**** Dataset section ****
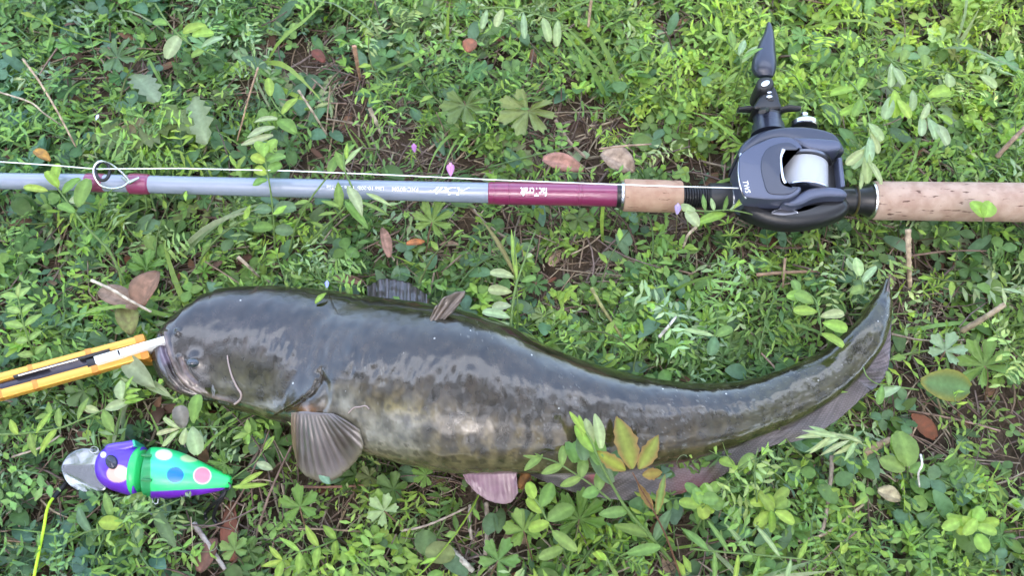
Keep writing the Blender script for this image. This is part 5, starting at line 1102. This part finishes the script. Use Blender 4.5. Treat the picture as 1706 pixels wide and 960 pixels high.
    hero('vetch_sprig', 'light green twisting sprig near the bottom edge between lure and pectoral fin', 'vetch', [(560, 900, .02), (530, 912, .032), (500, 920, .036), (470, 935, .034)], auto=(4, 34, 11, .0), col=YG, r=(1.5, 1.0), shape='lance')
    hero('vetch_sprig', 'thin stem with one small leaf beyond the pointed tail of the lure', 'vetch', [(385, 800, .026), (405, 785, .032), (425, 770, .036), (440, 750, .040), (452, 732, .040)], [(428, 772, .036, -20, 26, 12, PALE), (440, 750, .04, 60, 24, 8, YG), (388, 812, .026, 5, 50, 10, YG), (400, 808, .028, 30, 36, 9, YG)], r=(1.1, .7), shape='oval')
    hero('vetch_sprig', 'tall feathery sprig left of the geranium leaf in the bottom middle', 'vetch', [(945, 935, .02), (935, 910, .034), (915, 875, .044), (900, 845, .05), (885, 825, .052)], [(905, 855, .048, 140, 30, 14, YG), (900, 845, .05, 60, 34, 20, G1), (890, 832, .052, 110, 24, 14, YG), (915, 872, .046, 195, 30, 14, YG), (920, 885, .044, -40, 44, 18, G1), (912, 868, .046, 30, 40, 24, G1), (938, 915, .034, 200, 36, 14, G1)], r=(1.8, 1.2), shape='round')
    hero('trailing_vetch', 'stem with narrow leaflets and a wavy tendril along the bottom right', 'vetch', [(1150, 915, .03), (1220, 922, .036), (1290, 928, .038), (1350, 935, .038), (1385, 950, .036), (1396, 938, .034), (1386, 932, .034)], [(1180, 918, .034, 135, 50, 11, G1), (1215, 922, .036, 120, 52, 10, G1), (1250, 925, .036, 125, 56, 10, PALE), (1300, 930, .038, 120, 58, 10, PALE), (1230, 923, .036, -105, 50, 9, YG), (1265, 926, .036, -110, 52, 9, YG), (1318, 932, .038, -115, 56, 9, PALE), (1190, 919, .034, -95, 46, 10, G1), (1330, 933, .038, 60, 30, 9, YG)], r=(1.7, .6), shape='lance')
    hero('young_plant', 'rosette of bright round leaves right below the anal fin', 'weed', [(1172, 885, .01), (1172, 850, .03), (1172, 835, .036)], [(1172 + U(-8, 8), 836 + U(-12, 8), U(.032, .042), a + U(-20, 20), U(20, 30), U(14, 20), YG if k % 2 else G1) for k, a in enumerate(range(0, 720, 60))], shape='round', r=(2, 1.4))
    hero('young_plant', 'cluster of glossy yellow green leaves in the lower right, left of the round leaf', 'weed', [(1288, 885, .01), (1285, 850, .032)], [(1285 + U(-14, 14), 845 + U(-12, 12), U(.03, .042), a + U(-20, 20), U(20, 32), U(12, 18), YG if k % 2 else YG * .8) for k, a in enumerate(range(20, 740, 60))], shape='round', r=(1.8, 1.3))
    hero('young_plant', 'bright leaf cluster at the bottom right corner under the trailing vetch', 'weed', [(1620, 915, .01), (1612, 885, .034)], [(1612 + U(-16, 16), 880 + U(-14, 14), U(.03, .042), a + U(-20, 20), U(22, 34), U(14, 20), YG) for a in range(0, 720, 60)], shape='round', r=(1.8, 1.3))
    hero('vetch_sprig', 'trailing stem with hanging narrow leaflets near the top, right of centre', 'vetch', [(800, 14, .05), (840, 12, .052), (880, 20, .052), (930, 34, .05)], [(812, 16, .05, -105, 36, 12, PALE), (838, 14, .05, -110, 34, 14, PALE), (872, 20, .05, -88, 50, 12, PALE), (905, 28, .05, -80, 52, 14, PALE), (930, 34, .05, -95, 56, 14, PALE), (860, 16, .05, 80, 24, 10, YG)], r=(1.8, 1.1))
    hero('vetch_sprig', 'stem with big rounded leaflets in the upper left near the top edge', 'vetch', [(258, 5, .05), (285, 45, .048), (320, 75, .045), (365, 95, .04)], [(300, 60, .046, -110, 46, 26, PALE), (305, 55, .046, 35, 40, 22, YG), (320, 60, .046, 20, 36, 24, YG), (335, 80, .044, 40, 44, 18, PALE), (340, 85, .044, 200, 26, 16, G1), (282, 40, .048, 170, 28, 16, G1)], r=(1.8, 1.2), shape='round')
    hero('vetch_sprig', 'pale leaflets sticking out left of the long straw at upper left of centre', 'vetch', [(505, 235, .02), (480, 200, .036), (462, 180, .042), (450, 160, .044)], [(462, 198, .044, 178, 44, 12, PALE * 1.1), (458, 212, .042, 200, 48, 14, PALE), (455, 225, .04, 202, 52, 12, PALE * 1.1), (465, 200, .04, -40, 40, 26, G1), (470, 190, .042, 60, 40, 16, YG), (450, 160, .046, 100, 44, 14, YG)], r=(2.0, 1.2), shape='oval')
    hero('vetch_sprig', 'light stem forking below the left part of the rod', 'vetch', [(210, 480, .02), (186, 425, .036), (165, 400, .042), (138, 372, .046), (108, 330, .048), (90, 305, .048)], [(98, 312, .05, 130, 34, 18, YG), (105, 322, .05, 60, 36, 18, G1), (90, 305, .05, 90, 34, 14, YG), (125, 355, .048, 150, 34, 16, G1), (130, 345, .048, 75, 48, 22, G1), (115, 335, .048, 10, 26, 16, PALE), (80, 318, .05, 170, 40, 12, YG)], r=(2.4, 1.3), shape='round')
    hero('vetch_sprig', 'dense pale sprig at the left edge just above the gripper', 'vetch', [(60, 600, .02), (45, 560, .038), (35, 520, .046), (30, 495, .05)], auto=(5, 30, 12, .1), col=YG * .7 + PALE * .3, r=(1.6, 1.1), shape='lance')
    hero('tendril', 'fine tendril rising over the right end of the anal fin', 'vetch', [(1235, 800, .02), (1222, 775, .035), (1210, 755, .044), (1204, 738, .05)], [(1225, 778, .036, 150, 26, 14, YG), (1228, 782, .036, 40, 34, 14, G1), (1240, 790, .03, 60, 36, 14, YG), (1250, 798, .03, 20, 36, 14, G1)], r=(1.0, .4))
    hero('trailing_vetch', 'light stem reaching from the right over the tail fin', 'vetch', [(1530, 650, .03), (1495, 645, .036), (1462, 640, .042), (1445, 628, .046), (1438, 612, .046)], [(1470, 642, .042, -110, 30, 12, G1), (1500, 645, .036, 200, 44, 14, PALE), (1480, 644, .04, 80, 24, 12, G1)], r=(1.5, .9))
    hero('trailing_sprig', 'leafy light stem along the lower edge of the reel and the black seat', 'grass', [(1140, 350, .046), (1180, 352, .050), (1215, 350, .052), (1255, 358, .050), (1300, 376, .040)], [(1222, 348, .053, 48, 56, 10, YG), (1215, 350, .052, 30, 62, 6, PALE), (1190, 352, .05, 100, 24, 7, PALE), (1175, 352, .05, 95, 28, 7, G1), (1205, 352, .05, 70, 30, 7, G1), (1210, 356, .048, 200, 60, 18, YG)], r=(1.6, .9), shape='lance', col=YG)
    # flowers
    def flower(name, label, x, y, z, an, ln, col, stem_to):
        t = hero(name, label, 'flower', [stem_to, ((stem_to[0] + x) / 2, (stem_to[1] + y) / 2, z * .7), (x, y, z)], r=(1.0, .8), scol=(.25, .22, .12))
        for k, da in enumerate((-14, 0, 14)):
            me = leaf_mesh(ln * PM * (1 - .15 * (k != 1)), ln * .32 * PM, 'blunt', np.array(col) * (1 + .2 * (k == 1)), None, .5, -.1, 6, 'petal', 'pink', k); a = R(an + da); put(me, 'petal', t, P(x, y, z), (math.cos(a), math.sin(a), .3))
    flower('vetch_flower', 'narrow violet flower bud above the rod, left of the pinker one', 691, 254, .046, 98, 15, (.36, .16, .36), (705, 285, .01))
    flower('vetch_flower', 'pink violet flower standing behind the rod lettering', 751, 294, .050, 92, 22, (.50, .24, .48), (752, 305, .01))
    flower('vetch_flower', 'faded violet flower in front of the front cork grip', 1128, 358, .056, 85, 18, (.32, .26, .42), (1126, 400, .01))
    flower('speedwell_flower', 'tiny blue flower at the upper edge of the fish', 545, 480, .058, 90, 11, (.30, .36, .80), (547, 462, .02))
    flower('speedwell_flower', 'tiny whitish blue flower in the leaves at upper left', 160, 200, .045, 60, 10, (.55, .60, .85), (158, 225, .01))
    hero('folded_leaf', 'pale folded leaf beside the violet flower at the front cork grip', 'weed', [(1150, 405, .01), (1146, 375, .04), (1143, 356, .056)], [(1142, 354, .058, 60, 20, 22, PALE), (1143, 352, .058, -50, 30, 20, PALE)], shape='oval', r=(1.2, .9))
    # straws
    S = [('pale straw lying over the brown leaf left of the fish head', [(152, 467, .042), (185, 482, .046), (215, 500, .046), (252, 520, .040)], 2.4, (.62, .55, .42)), ('upright reddish stem stub in the dark gap above the rod', [(590, 76, .045), (595, 105, .03), (600, 132, .012)], 4.2, (.45, .26, .17)),
         ('thick dry stub standing near the tail tip at right', [(1513, 382, .05), (1514, 430, .04), (1516, 478, .02)], 5.0, (.55, .42, .28)), ('pale dry stalk slanting at the right edge by the bare soil', [(1602, 552, .02), (1640, 530, .034), (1674, 507, .040)], 5.0, (.42, .33, .22)),
         ('long thin straw arching in the upper left', [(38, 98, .045), (65, 135, .044), (95, 185, .036), (128, 248, .02)], 2.0, (.50, .38, .26)), ('second thin straw crossing the first at upper left', [(-5, 152, .04), (50, 170, .046), (75, 190, .04), (112, 215, .02)], 1.8, (.55, .46, .33)),
         ('slanting brown straw left of the pale leaflets in the upper part', [(430, 112, .045), (415, 160, .042), (395, 235, .02)], 1.8, (.45, .31, .2)), ('straw slanting down toward the rod from the pale leaflets', [(497, 150, .045), (520, 185, .04), (545, 225, .02)], 2.2, (.48, .40, .28)),
         ('white dry scrap of stem above the middle of the fish', [(1098, 562, .035), (1112, 546, .04), (1126, 528, .036)], 2.6, (.75, .72, .62)), ('short cut straw with a pale end above the fish head', [(396, 428, .045), (412, 442, .04), (432, 462, .02)], 3.0, (.55, .45, .32)),
         ('split pale straw on the bare soil above the rod', [(616, 180, .025), (625, 200, .022), (636, 224, .012)], 4.0, (.55, .46, .34)), ('forked dry twig below the front cork grip', [(1160, 378, .04), (1146, 392, .036), (1138, 414, .02)], 2.6, (.55, .45, .33)),
         ('grey straw bundle stem below the lure tail', [(322, 872, .014), (345, 905, .014), (375, 950, .012)], 4.0, (.42, .38, .36)), ('pale straw end at the bottom below the round leaf', [(752, 918, .016), (770, 935, .018), (788, 952, .014)], 5.0, (.58, .54, .46)), ('brown stalk running across the soil at far right', [(1290, 905, .012), (1370, 892, .014), (1440, 840, .012)], 2.4, (.46, .38, .25)),
         ('upright dry straw under the pelvic fin', [(810, 838, .012), (812, 880, .016), (808, 925, .012)], 3.6, (.40, .33, .26)), ('second upright straw under the pelvic fin, left one', [(784, 842, .012), (782, 870, .014), (786, 900, .012)], 3.0, (.42, .36, .30)), ('bent pale stem left of the pelvic fin', [(668, 885, .014), (705, 878, .018), (745, 862, .018), (778, 846, .012)], 2.0, (.48, .40, .32)),
         ('reddish leaf stalk below the pectoral fin', [(495, 811, .014), (540, 812, .016), (640, 808, .012)], 2.2, (.35, .18, .13)), ('brown stem along the inner side of the tail', [(1260, 458, .02), (1310, 454, .022), (1360, 452, .016)], 3.2, (.36, .24, .16)), ('short upright brown stem inside the curve of the tail', [(1308, 430, .03), (1306, 455, .03), (1304, 482, .02)], 2.2, (.40, .28, .18)),
         ('vertical brown stalk under the tail at right', [(1386, 760, .016), (1384, 800, .018), (1374, 870, .014), (1366, 890, .012)], 3.6, (.34, .28, .22)), ('thick dead stem lying behind the feathery leaf', [(1440, 755, .018), (1465, 742, .02), (1485, 732, .016)], 6.0, (.42, .30, .20)), ('brown twig slanting at the right above the cork grip', [(1660, 262, .03), (1690, 230, .04), (1730, 190, .04)], 4.0, (.35, .25, .17)),
         ('arched tan stem above the front cork grip', [(998, 248, .04), (1040, 243, .045), (1085, 240, .04)], 2.0, (.42, .30, .2)), ('dry stalk lying in the dark gap above the maroon wrap', [(925, 200, .014), (948, 235, .014), (975, 262, .012)], 3.4, (.36, .27, .2)), ('tan twig at the top centre right', [(985, 0, .05), (980, 45, .04)], 2.8, (.40, .30, .18)),
         ('brown stem rooted in the leaves above the fish, right of the pale leaved stem', [(985, 480, .05), (1005, 515, .045), (1028, 550, .03), (1046, 580, .012)], 2.8, (.30, .30, .12)), ('white curled dead blade right of the round leaf', [(1534, 758, .03), (1536, 775, .034), (1530, 790, .03), (1532, 812, .02)], 1.8, (.72, .68, .6)), ('tan straw slanting left under the lure lip', [(20, 762, .02), (70, 745, .03), (100, 726, .03)], 1.8, (.5, .42, .33))]
    for lab, pts, r, c in S: straw(lab, pts, r, c)
    D = [('brown and olive rounded leaf left of the fish head, above the straw', 245, 480, .040, 75, 62, 48, (.26, .15, .10)), ('brown leaf half under the pale straw left of the fish head', 195, 495, .036, 155, 80, 34, (.27, .19, .14)), ('green brown leaf tip under the straw by the fish snout', 213, 530, .034, -70, 52, 34, (.20, .23, .08)),
         ('pinkish brown curled leaf above the front of the cork grip', 938, 272, .030, -18, 70, 30, (.42, .22, .17)), ('tan broad dead leaf above the front cork grip', 1030, 268, .026, -30, 62, 44, (.42, .32, .24)), ('long reddish brown dead leaf below the lure tail', 385, 885, .009, 102, 92, 28, (.20, .075, .05)), ('narrow pinkish dead leaf below the rod, left of centre', 643, 402, .022, 102, 60, 18, (.38, .22, .17)),
         ('small red brown dead leaf in the top centre', 783, 75, .040, 70, 30, 26, (.30, .12, .07)), ('orange brown scrap of leaf under the rod at centre', 692, 404, .022, 10, 30, 12, (.45, .18, .07)), ('dark red leaf in the shade near the upper left', 530, 92, .018, 130, 40, 20, (.16, .05, .04)), ('yellow brown small leaf above the left end of the rod', 70, 258, .028, -30, 34, 18, (.45, .25, .06)),
         ('brown leaf scrap near the bottom left of the centre', 345, 925, .014, 70, 50, 26, (.20, .10, .08)), ('wide brown dead leaf at the edge of the bare soil on the right', 1480, 470, .014, 60, 40, 20, (.24, .17, .12)), ('chewed pale tan leaf at the lower right', 1482, 825, .018, -20, 34, 24, (.46, .40, .24)), ('small brown leaf beside the pelvic fin', 874, 800, .018, 60, 30, 18, (.40, .20, .08)),
         ('brown dead leaf in the leaves above the fish back, left', 578, 466, .030, 170, 50, 16, (.20, .12, .08))]
    for lab, x, y, z, an, L, W, c in D: dleaf(lab, x, y, z, an, L, W, c)
    # leaves stuck to the wet fish
    s = SURF(533, 505); dleaf('tiny green leaf stuck on the wet back of the fish', 534, 497, s[2] + .0014, 50, 22, 10, YG, 'fallen_leaflet', 'leaf', .3, .1, 'lance', 'leaf')
    dleaf('small bluish leaflet stuck to the tip of the pectoral fin', 541, 797, .034, -50, 24, 13, (.22, .36, .24), 'fallen_leaflet', 'leaf', .15, .05, 'oval', 'leaf')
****
Exercise task: Locate each line with the word "part" and copy it.

Written response:
Keep writing the Blender script for this image. This is part 5, starting at line 1102. This part finishes the script. Use Blender 4.5. Treat the picture as 1706 pixels wide and 960 pixels high.
    hero('vetch_sprig', 'light stem forking below the left part of the rod', 'vetch', [(210, 480, .02), (186, 425, .036), (165, 400, .042), (138, 372, .046), (108, 330, .048), (90, 305, .048)], [(98, 312, .05, 130, 34, 18, YG), (105, 322, .05, 60, 36, 18, G1), (90, 305, .05, 90, 34, 14, YG), (125, 355, .048, 150, 34, 16, G1), (130, 345, .048, 75, 48, 22, G1), (115, 335, .048, 10, 26, 16, PALE), (80, 318, .05, 170, 40, 12, YG)], r=(2.4, 1.3), shape='round')
         ('slanting brown straw left of the pale leaflets in the upper part', [(430, 112, .045), (415, 160, .042), (395, 235, .02)], 1.8, (.45, .31, .2)), ('straw slanting down toward the rod from the pale leaflets', [(497, 150, .045), (520, 185, .04), (545, 225, .02)], 2.2, (.48, .40, .28)),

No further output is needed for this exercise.